I must interject my own background: I belong to this group of people--I value the security of Israel and desire that, in certain scenarios, US policy serve the interests of Israel even to the detriment of US national security interests. For example, if a war were to develop in which the survival of Israel were at stake, on moral grounds I would want the US to intervene on Israel's behalf, even at great cost to US security interests. There is nothing wrong with my expressing this preference, just as sure as there is nothing wrong with AIPAC expressing and campaigning for its preference that the US government refrains from criticizing the US government.
What is astonishing about the arguments presented by Professors Mearsheimer and Walt is that they are arguments so rarely heard in policy debate in the US. The article in question claims that the reason why such arguments are rarely heard is that they are stifled by an atmosphere which intimidates and stifles free debate of US policy towards Israel and even of the effects of the pro-Israel lobby. They write:
"Anyone who criticises Israel’s actions or argues that pro-Israel groups have significant influence over US Middle Eastern policy – an influence AIPAC celebrates – stands a good chance of being labelled an anti-semite. Indeed, anyone who merely claims that there is an Israel Lobby runs the risk of being charged with anti-semitism, even though the Israeli media refer to America’s ‘Jewish Lobby’."
Sadly, the bulk of the comments posted on this forum corroborate the authors claim. Professors Mearsheimer and Walt have written an article exceptional in its clarity and logic. Attempts, such as those on this forum, to smear their character, to accuse them of anti-Semitism, and to prevent objective debate are profoundly illiberal, hostile to what makes a free society desirable--the free debate of ideas, and for me deeply saddening to see. This smear campaign against two of academia's most distinguished professors is evidence of the very problem about which they write. It is also suggestive of ignorance of their article. Please read the article at http://www.lrb.co.uk/v28/n06/mear01_.html, then ask yourself whether there is anything but objective, honest analysis presented in it.

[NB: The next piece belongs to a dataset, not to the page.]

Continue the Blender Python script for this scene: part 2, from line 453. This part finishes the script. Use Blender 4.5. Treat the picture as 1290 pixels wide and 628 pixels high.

Posted by: Peter Fitzgerald | September 29, 2006 at 04:50 PM
Ah, I'd like to sheepishly apologize for my original post. There are some serious flaws with the W/M article, well addressed by Alan Dershowitz's counter working paper available at http://www.ksg.harvard.edu/research/working_papers/dershowitzreply.pdf. I really should have read this before posting. Indeed, I can only hope that all who read "The Israel Lobby" also read Dershowitz's response. I think my instinctively anti-special interest lobby nature got the better of me. I also, unfortunately, read Cohen's inept response to the article in question, which only confirmed my belief that Professors Mearsheimer and Walt were contributing something useful in the publication of "The Israel Lobby."
Professors Mearsheimer and Walt have failed to provide sound, valuable research.
Posted by: Peter Fitzgerald | September 29, 2006 at 06:14 PM
"I, for one, do not understand why one of the authors should continue to hold a chair endowed by a Jew."
Would you please stop and think about what you're suggesting, about the values that this seems to reflect on anyone who would say this? This statement amounts essentially to ethnic retaliation for the expression of opinions, rightly or wrongly. Last time I checked, all of us live in a country that puts our autonomous civil selves ahead of our ethnic identity. A meritocracy ought to be able to sustain itself even bearing the burden of the opinions of any numbers of individuals. Why does meritocratic decency always stop when the topic turns to Israel and these phantom-anti-semitisms?